EXERCISE DETAILS.
Keep only the lines of the listing that include the word "script", and copy them.

==========

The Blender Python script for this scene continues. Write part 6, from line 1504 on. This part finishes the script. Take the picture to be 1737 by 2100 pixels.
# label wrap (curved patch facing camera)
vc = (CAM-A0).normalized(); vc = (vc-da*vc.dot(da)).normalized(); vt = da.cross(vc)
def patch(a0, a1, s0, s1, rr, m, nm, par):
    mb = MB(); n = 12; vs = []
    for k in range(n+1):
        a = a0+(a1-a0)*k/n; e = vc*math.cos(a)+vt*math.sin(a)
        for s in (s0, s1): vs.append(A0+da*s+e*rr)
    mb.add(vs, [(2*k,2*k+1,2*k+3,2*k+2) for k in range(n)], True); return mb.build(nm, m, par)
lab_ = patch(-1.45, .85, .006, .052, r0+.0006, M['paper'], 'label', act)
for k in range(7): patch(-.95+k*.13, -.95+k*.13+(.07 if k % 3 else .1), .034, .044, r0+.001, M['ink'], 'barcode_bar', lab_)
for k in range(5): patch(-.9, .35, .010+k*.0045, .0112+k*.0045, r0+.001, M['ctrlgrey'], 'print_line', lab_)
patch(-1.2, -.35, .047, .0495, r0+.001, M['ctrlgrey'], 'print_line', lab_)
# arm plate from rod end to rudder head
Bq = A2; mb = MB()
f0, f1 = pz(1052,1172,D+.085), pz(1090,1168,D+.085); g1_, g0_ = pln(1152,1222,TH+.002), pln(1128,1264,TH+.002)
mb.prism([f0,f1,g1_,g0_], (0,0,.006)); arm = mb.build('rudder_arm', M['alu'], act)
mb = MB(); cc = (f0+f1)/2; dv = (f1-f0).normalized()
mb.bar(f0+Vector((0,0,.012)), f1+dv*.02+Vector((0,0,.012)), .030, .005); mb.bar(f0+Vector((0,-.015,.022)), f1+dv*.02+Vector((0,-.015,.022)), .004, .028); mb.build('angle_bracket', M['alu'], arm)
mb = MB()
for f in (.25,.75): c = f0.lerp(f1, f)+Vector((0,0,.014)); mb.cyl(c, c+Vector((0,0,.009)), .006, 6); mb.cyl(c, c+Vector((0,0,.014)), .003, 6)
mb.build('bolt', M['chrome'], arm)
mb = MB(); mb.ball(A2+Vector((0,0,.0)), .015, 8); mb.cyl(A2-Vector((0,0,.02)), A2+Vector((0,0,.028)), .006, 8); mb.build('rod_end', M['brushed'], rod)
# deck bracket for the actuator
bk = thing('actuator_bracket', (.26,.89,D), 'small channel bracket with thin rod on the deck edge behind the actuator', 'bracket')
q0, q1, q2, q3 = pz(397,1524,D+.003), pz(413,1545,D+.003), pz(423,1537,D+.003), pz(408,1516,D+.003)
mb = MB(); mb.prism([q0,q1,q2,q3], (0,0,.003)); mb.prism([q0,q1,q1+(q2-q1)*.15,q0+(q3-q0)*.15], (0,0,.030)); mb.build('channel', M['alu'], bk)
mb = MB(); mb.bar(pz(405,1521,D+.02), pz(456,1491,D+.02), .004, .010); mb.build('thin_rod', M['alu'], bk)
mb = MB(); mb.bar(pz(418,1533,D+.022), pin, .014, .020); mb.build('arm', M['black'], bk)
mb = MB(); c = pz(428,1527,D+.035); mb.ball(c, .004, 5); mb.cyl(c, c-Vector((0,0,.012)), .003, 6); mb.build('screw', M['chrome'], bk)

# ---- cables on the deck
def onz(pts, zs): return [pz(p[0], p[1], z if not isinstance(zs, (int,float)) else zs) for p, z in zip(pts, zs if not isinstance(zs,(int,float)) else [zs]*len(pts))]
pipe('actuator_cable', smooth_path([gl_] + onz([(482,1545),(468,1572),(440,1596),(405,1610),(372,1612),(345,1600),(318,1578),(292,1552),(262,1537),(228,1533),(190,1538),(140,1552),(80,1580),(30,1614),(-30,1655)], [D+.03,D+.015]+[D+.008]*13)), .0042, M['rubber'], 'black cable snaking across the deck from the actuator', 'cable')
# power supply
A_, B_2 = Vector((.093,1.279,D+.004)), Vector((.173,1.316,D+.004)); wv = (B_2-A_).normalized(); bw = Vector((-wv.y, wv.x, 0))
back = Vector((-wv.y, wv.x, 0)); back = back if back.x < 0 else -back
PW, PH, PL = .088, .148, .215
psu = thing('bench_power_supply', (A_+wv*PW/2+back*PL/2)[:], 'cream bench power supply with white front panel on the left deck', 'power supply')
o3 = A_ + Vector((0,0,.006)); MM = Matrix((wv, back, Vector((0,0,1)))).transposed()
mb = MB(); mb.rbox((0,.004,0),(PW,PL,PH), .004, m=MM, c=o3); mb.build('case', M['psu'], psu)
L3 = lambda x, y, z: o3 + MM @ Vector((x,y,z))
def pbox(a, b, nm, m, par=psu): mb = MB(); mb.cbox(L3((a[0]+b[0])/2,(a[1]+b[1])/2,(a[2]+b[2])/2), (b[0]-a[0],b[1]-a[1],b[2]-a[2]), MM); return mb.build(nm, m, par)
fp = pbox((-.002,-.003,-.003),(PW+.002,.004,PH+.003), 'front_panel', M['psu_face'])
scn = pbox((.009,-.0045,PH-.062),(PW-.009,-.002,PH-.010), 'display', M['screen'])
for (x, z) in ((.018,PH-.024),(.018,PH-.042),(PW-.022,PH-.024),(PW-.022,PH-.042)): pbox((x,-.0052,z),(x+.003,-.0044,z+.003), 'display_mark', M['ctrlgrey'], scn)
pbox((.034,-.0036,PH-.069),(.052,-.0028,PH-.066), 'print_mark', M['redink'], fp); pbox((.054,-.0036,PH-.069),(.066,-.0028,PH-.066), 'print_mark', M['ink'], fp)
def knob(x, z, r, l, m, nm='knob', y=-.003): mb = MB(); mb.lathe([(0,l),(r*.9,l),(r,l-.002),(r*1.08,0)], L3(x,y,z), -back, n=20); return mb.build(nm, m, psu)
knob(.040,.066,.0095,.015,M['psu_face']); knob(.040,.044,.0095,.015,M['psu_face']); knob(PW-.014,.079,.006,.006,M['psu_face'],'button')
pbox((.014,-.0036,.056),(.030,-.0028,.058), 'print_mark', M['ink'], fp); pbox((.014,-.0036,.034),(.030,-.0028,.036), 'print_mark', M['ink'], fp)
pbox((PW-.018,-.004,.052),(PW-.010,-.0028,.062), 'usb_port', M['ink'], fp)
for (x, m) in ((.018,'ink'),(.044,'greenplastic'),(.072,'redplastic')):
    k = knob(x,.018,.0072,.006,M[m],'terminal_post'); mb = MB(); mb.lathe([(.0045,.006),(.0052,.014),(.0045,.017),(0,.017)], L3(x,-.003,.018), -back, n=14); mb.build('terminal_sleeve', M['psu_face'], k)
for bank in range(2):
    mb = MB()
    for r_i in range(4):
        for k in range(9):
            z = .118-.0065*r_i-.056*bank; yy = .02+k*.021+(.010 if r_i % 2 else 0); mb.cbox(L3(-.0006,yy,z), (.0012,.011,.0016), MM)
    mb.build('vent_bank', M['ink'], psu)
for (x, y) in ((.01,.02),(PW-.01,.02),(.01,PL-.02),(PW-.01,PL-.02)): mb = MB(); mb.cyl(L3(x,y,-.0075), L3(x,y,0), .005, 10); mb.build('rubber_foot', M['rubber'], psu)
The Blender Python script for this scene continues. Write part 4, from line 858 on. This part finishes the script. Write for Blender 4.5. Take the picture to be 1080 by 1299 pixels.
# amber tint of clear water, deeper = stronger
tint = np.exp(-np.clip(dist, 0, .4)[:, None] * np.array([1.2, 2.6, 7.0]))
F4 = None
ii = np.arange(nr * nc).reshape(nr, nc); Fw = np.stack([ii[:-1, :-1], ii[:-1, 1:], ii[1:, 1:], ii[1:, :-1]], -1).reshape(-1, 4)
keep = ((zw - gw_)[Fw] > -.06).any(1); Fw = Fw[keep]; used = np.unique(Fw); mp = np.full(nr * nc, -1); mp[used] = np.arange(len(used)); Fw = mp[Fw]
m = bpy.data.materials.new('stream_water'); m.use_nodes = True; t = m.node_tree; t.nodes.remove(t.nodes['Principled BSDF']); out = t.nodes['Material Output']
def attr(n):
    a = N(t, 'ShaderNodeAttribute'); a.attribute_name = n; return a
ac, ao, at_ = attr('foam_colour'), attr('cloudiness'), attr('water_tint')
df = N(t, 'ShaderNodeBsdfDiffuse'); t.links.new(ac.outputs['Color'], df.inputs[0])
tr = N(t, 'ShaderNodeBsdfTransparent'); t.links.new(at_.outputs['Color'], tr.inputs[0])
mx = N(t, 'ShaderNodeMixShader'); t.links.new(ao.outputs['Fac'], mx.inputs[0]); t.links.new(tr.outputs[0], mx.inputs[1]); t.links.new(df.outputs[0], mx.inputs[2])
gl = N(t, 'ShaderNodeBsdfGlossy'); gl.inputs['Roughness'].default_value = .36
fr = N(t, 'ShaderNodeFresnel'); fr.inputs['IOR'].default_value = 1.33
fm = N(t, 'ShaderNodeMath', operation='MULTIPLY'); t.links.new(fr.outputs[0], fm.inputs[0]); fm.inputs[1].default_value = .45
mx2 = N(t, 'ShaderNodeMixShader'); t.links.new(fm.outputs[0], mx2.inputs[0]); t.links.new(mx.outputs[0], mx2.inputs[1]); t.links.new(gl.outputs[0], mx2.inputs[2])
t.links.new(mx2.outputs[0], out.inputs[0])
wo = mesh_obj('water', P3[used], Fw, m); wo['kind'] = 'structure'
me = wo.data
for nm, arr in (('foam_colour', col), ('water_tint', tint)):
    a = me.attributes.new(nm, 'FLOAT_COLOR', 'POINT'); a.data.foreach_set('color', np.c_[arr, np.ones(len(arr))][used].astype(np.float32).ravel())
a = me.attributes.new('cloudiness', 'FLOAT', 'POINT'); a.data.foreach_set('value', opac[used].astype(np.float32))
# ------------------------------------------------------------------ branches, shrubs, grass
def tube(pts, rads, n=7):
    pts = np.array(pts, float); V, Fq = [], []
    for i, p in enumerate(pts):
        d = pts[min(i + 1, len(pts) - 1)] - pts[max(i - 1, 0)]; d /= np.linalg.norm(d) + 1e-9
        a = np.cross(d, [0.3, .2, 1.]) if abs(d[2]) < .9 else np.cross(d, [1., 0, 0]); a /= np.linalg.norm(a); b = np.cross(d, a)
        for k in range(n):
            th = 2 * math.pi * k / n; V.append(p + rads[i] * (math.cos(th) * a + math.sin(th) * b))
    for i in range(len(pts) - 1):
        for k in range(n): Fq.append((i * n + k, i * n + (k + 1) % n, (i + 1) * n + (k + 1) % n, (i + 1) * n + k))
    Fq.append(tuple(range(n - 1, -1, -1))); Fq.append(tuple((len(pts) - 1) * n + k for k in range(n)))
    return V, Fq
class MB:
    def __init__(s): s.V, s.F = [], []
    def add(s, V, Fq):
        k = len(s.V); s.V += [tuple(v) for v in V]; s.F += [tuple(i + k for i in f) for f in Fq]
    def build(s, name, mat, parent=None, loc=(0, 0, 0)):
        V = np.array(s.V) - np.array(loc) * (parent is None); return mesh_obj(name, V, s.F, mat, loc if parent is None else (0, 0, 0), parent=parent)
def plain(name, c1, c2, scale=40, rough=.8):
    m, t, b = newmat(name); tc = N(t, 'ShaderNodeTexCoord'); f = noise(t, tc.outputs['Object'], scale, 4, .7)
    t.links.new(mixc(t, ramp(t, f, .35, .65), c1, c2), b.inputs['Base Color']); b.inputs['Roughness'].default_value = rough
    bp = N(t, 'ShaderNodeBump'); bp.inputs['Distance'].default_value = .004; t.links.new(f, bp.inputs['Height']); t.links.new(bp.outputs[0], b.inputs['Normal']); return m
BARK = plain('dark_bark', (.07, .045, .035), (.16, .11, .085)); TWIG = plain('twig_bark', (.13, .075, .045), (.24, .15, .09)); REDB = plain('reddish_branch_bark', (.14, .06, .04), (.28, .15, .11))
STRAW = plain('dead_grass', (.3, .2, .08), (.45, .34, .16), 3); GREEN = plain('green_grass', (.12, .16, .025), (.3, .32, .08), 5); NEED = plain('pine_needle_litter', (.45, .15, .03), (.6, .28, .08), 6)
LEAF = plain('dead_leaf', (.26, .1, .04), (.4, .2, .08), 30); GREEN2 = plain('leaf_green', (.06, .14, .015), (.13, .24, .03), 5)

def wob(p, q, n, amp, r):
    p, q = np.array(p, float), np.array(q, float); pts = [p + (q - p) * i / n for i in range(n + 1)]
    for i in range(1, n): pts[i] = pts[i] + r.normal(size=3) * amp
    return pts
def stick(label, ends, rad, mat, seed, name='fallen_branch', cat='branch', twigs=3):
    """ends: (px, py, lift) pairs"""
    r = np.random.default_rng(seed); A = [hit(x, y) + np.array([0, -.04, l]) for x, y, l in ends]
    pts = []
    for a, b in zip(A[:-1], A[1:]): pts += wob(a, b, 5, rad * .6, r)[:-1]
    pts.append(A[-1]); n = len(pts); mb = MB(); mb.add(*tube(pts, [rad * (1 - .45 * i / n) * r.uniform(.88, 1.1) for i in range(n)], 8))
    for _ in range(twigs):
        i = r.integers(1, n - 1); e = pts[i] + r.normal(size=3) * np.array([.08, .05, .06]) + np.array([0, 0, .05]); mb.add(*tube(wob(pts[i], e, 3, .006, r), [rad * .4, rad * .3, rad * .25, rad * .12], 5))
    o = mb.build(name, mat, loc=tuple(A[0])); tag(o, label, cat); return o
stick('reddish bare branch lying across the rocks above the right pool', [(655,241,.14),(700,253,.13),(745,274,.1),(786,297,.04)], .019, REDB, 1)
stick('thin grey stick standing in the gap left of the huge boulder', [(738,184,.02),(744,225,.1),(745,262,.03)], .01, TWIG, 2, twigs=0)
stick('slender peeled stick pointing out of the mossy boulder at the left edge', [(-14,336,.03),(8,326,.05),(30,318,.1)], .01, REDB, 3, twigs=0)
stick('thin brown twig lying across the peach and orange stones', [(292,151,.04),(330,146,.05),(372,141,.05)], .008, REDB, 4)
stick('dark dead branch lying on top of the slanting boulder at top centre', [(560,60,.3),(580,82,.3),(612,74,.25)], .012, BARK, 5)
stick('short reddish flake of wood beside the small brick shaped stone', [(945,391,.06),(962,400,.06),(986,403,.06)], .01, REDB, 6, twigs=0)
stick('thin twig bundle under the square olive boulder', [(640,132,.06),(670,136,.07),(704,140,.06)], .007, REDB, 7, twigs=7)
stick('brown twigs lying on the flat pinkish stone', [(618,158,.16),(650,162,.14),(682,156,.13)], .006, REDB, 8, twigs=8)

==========

EXERCISE SOLUTION.
The Blender Python script for this scene continues. Write part 6, from line 1504 on. This part finishes the script. Take the picture to be 1737 by 2100 pixels.
The Blender Python script for this scene continues. Write part 4, from line 858 on. This part finishes the script. Write for Blender 4.5. Take the picture to be 1080 by 1299 pixels.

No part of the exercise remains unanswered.